WORK INSTRUCTIONS:
Transcribe every line of the listing below without any deviation.

RECORDED INFORMATION:
****************

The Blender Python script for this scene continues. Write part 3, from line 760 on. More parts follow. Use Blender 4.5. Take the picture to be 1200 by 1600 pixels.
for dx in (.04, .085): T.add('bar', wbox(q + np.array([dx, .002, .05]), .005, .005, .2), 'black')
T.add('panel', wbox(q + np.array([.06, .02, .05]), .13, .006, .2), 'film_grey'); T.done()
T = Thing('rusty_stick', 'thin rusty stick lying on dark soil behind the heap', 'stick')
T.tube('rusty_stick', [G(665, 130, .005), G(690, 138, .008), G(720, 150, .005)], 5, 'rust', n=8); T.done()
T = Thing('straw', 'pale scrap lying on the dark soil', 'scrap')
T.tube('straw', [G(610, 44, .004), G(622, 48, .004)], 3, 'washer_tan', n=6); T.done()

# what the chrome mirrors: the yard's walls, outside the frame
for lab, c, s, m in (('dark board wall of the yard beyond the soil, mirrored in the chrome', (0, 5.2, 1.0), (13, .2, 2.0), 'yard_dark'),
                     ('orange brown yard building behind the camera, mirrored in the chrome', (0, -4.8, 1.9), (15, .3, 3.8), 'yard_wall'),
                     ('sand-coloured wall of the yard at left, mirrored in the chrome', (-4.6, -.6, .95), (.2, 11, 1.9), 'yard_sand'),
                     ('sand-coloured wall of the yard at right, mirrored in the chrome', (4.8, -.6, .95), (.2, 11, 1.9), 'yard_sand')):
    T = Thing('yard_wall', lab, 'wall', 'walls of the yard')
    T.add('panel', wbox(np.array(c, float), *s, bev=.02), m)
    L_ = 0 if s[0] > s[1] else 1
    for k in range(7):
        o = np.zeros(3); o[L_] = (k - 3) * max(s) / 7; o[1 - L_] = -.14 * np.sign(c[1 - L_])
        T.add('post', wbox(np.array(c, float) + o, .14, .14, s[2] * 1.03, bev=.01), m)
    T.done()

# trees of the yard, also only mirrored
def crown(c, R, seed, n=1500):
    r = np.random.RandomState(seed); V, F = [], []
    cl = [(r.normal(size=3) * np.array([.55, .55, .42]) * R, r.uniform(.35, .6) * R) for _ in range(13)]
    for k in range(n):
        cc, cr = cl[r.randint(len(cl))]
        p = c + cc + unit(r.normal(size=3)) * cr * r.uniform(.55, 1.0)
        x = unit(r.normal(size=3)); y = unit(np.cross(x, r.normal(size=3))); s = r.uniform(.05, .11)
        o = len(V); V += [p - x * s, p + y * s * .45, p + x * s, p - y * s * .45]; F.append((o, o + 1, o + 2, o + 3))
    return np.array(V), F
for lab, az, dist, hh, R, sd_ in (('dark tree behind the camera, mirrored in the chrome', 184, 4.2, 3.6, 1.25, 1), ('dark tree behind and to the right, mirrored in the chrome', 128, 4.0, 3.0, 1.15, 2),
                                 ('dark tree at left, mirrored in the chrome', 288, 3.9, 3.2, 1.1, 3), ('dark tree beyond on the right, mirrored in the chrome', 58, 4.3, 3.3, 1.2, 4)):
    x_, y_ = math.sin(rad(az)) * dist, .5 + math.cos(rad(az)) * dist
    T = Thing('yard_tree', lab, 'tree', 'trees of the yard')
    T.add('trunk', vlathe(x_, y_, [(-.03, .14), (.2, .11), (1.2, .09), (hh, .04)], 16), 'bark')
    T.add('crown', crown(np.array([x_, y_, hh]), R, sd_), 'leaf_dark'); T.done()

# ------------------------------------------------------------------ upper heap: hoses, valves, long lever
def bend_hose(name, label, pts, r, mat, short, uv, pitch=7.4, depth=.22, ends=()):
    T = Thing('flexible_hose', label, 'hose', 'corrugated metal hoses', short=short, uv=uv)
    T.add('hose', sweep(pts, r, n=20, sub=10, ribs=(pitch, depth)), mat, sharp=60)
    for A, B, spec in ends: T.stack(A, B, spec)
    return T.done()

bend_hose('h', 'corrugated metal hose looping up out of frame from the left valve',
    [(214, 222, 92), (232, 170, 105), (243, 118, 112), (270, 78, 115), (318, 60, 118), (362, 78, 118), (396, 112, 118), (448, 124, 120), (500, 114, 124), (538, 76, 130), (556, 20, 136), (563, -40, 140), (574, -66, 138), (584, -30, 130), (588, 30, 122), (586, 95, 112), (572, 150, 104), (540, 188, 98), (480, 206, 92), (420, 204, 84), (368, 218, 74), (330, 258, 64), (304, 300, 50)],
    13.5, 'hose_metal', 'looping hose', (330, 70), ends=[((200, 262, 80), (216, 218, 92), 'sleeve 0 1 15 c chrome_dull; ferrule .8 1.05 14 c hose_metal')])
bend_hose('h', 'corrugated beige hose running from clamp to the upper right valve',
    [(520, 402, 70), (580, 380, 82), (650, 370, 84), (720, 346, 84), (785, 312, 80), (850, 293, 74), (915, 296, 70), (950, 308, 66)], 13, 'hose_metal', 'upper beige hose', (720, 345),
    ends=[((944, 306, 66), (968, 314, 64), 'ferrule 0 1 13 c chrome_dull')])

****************

OUTPUT FOR THIS TASK:
The Blender Python script for this scene continues. Write part 3, from line 760 on. More parts follow. Use Blender 4.5. Take the picture to be 1200 by 1600 pixels.
for dx in (.04, .085): T.add('bar', wbox(q + np.array([dx, .002, .05]), .005, .005, .2), 'black')
T.add('panel', wbox(q + np.array([.06, .02, .05]), .13, .006, .2), 'film_grey'); T.done()
T = Thing('rusty_stick', 'thin rusty stick lying on dark soil behind the heap', 'stick')
T.tube('rusty_stick', [G(665, 130, .005), G(690, 138, .008), G(720, 150, .005)], 5, 'rust', n=8); T.done()
T = Thing('straw', 'pale scrap lying on the dark soil', 'scrap')
T.tube('straw', [G(610, 44, .004), G(622, 48, .004)], 3, 'washer_tan', n=6); T.done()

# what the chrome mirrors: the yard's walls, outside the frame
for lab, c, s, m in (('dark board wall of the yard beyond the soil, mirrored in the chrome', (0, 5.2, 1.0), (13, .2, 2.0), 'yard_dark'),
                     ('orange brown yard building behind the camera, mirrored in the chrome', (0, -4.8, 1.9), (15, .3, 3.8), 'yard_wall'),
                     ('sand-coloured wall of the yard at left, mirrored in the chrome', (-4.6, -.6, .95), (.2, 11, 1.9), 'yard_sand'),
                     ('sand-coloured wall of the yard at right, mirrored in the chrome', (4.8, -.6, .95), (.2, 11, 1.9), 'yard_sand')):
    T = Thing('yard_wall', lab, 'wall', 'walls of the yard')
    T.add('panel', wbox(np.array(c, float), *s, bev=.02), m)
    L_ = 0 if s[0] > s[1] else 1
    for k in range(7):
        o = np.zeros(3); o[L_] = (k - 3) * max(s) / 7; o[1 - L_] = -.14 * np.sign(c[1 - L_])
        T.add('post', wbox(np.array(c, float) + o, .14, .14, s[2] * 1.03, bev=.01), m)
    T.done()

# trees of the yard, also only mirrored
def crown(c, R, seed, n=1500):
    r = np.random.RandomState(seed); V, F = [], []
    cl = [(r.normal(size=3) * np.array([.55, .55, .42]) * R, r.uniform(.35, .6) * R) for _ in range(13)]
    for k in range(n):
        cc, cr = cl[r.randint(len(cl))]
        p = c + cc + unit(r.normal(size=3)) * cr * r.uniform(.55, 1.0)
        x = unit(r.normal(size=3)); y = unit(np.cross(x, r.normal(size=3))); s = r.uniform(.05, .11)
        o = len(V); V += [p - x * s, p + y * s * .45, p + x * s, p - y * s * .45]; F.append((o, o + 1, o + 2, o + 3))
    return np.array(V), F
for lab, az, dist, hh, R, sd_ in (('dark tree behind the camera, mirrored in the chrome', 184, 4.2, 3.6, 1.25, 1), ('dark tree behind and to the right, mirrored in the chrome', 128, 4.0, 3.0, 1.15, 2),
                                 ('dark tree at left, mirrored in the chrome', 288, 3.9, 3.2, 1.1, 3), ('dark tree beyond on the right, mirrored in the chrome', 58, 4.3, 3.3, 1.2, 4)):
    x_, y_ = math.sin(rad(az)) * dist, .5 + math.cos(rad(az)) * dist
    T = Thing('yard_tree', lab, 'tree', 'trees of the yard')
    T.add('trunk', vlathe(x_, y_, [(-.03, .14), (.2, .11), (1.2, .09), (hh, .04)], 16), 'bark')
    T.add('crown', crown(np.array([x_, y_, hh]), R, sd_), 'leaf_dark'); T.done()

# ------------------------------------------------------------------ upper heap: hoses, valves, long lever
def bend_hose(name, label, pts, r, mat, short, uv, pitch=7.4, depth=.22, ends=()):
    T = Thing('flexible_hose', label, 'hose', 'corrugated metal hoses', short=short, uv=uv)
    T.add('hose', sweep(pts, r, n=20, sub=10, ribs=(pitch, depth)), mat, sharp=60)
    for A, B, spec in ends: T.stack(A, B, spec)
    return T.done()

bend_hose('h', 'corrugated metal hose looping up out of frame from the left valve',
    [(214, 222, 92), (232, 170, 105), (243, 118, 112), (270, 78, 115), (318, 60, 118), (362, 78, 118), (396, 112, 118), (448, 124, 120), (500, 114, 124), (538, 76, 130), (556, 20, 136), (563, -40, 140), (574, -66, 138), (584, -30, 130), (588, 30, 122), (586, 95, 112), (572, 150, 104), (540, 188, 98), (480, 206, 92), (420, 204, 84), (368, 218, 74), (330, 258, 64), (304, 300, 50)],
    13.5, 'hose_metal', 'looping hose', (330, 70), ends=[((200, 262, 80), (216, 218, 92), 'sleeve 0 1 15 c chrome_dull; ferrule .8 1.05 14 c hose_metal')])
bend_hose('h', 'corrugated beige hose running from clamp to the upper right valve',
    [(520, 402, 70), (580, 380, 82), (650, 370, 84), (720, 346, 84), (785, 312, 80), (850, 293, 74), (915, 296, 70), (950, 308, 66)], 13, 'hose_metal', 'upper beige hose', (720, 345),
    ends=[((944, 306, 66), (968, 314, 64), 'ferrule 0 1 13 c chrome_dull')])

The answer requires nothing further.